[0.0] Re: [IMC-Tech] RISK: Current Fedora core 3 updates can break your system
lee azzarello
a3ulafia at gmail.com
Sun Sep 25 14:08:52 PDT 2005
On 9/24/05, john milton <john at johnmilton.ca> wrote:
>
> We have X and KDE installed because for those of us who are new to this
> linux stuff here there are some things we find easier to do in a GUI
> environment (at this time all maintainace work is being done in front of
> the box, not at some remote location). Most of the time when the system
> is running it does not have a logged in user, i.e. the box is sitting at
> the main login screen with the monitor switched off, so yes,we are using
> some resources for X, but few / none of the desktop GUI resources most
> of the time. We have a P4P800-MX board with 120 gig drive and a gig of
> ram in it so a few hundred meg of disk space here or there for some
> extra packages is far from being an issue.

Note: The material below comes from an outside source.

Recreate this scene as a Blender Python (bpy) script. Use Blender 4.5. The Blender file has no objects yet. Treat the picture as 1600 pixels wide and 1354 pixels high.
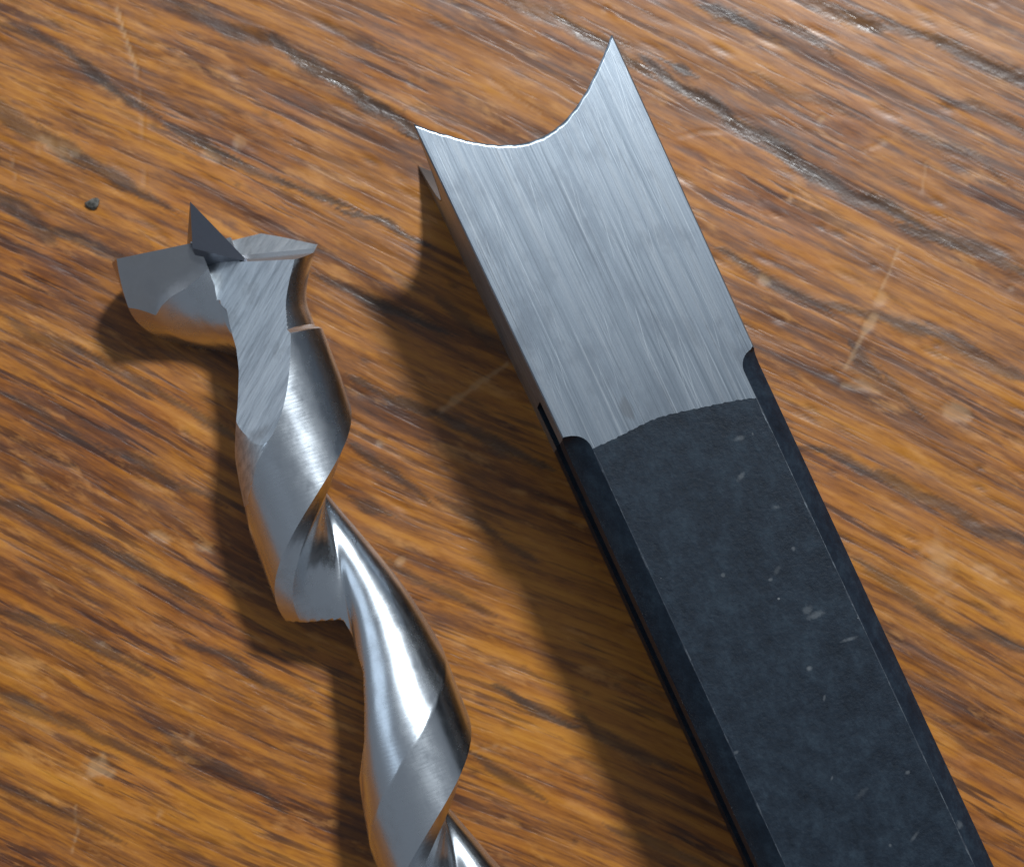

It's not necessarily resource usage but more an issue of package
management. Running X and a desktop environment depends on literally
hundreds of packages, which makes managing your server more
complicated, applying updates take longer and opens up more potential
for breakage. The time required to learn vim or emacs and some basic
shell filesystem stuff will take just as long as the time spent
repairing or troubleshooting broke systems from too many package
dependencies. But in the end, if you spend your time learning unix
console applications and utilities, you will have valuable skills you
can use for the rest of your life.
> Since I still don't know what caused the fault i.e. what packages are
> breaking each other, or how, it's not clear to me how switching from
> rpm's to apt's would help, could you explain?
>
> Are apt's served from a "secure" site as is the case with RPM's from the
> Redhat Project?
There is no such thing as apts. Fedora will always use the RPM package
format. RPM does not manage package dependencies. For example, you
want to install package A, which depends on package B, which in turn
depends on package C. If you install package A, RPM doesn't know
anything about where packages B and C are located. This is where your
package mangement software comes in. You are using Red Hat's up2date,
which in my experience tending to RHEL servers, sucks brilliantly. APT
is the Advanced Packaging Tool, built by the Debian project and ported
to most major distros. When you ask APT to install package A, it is
aware of both packages B and C, and will inform you about this fact
before it does anything. It's maximally configurable and can use GPG
keys for package validation. Look on the Fedora web page for APT
repositories of all the official RPMs in FC3.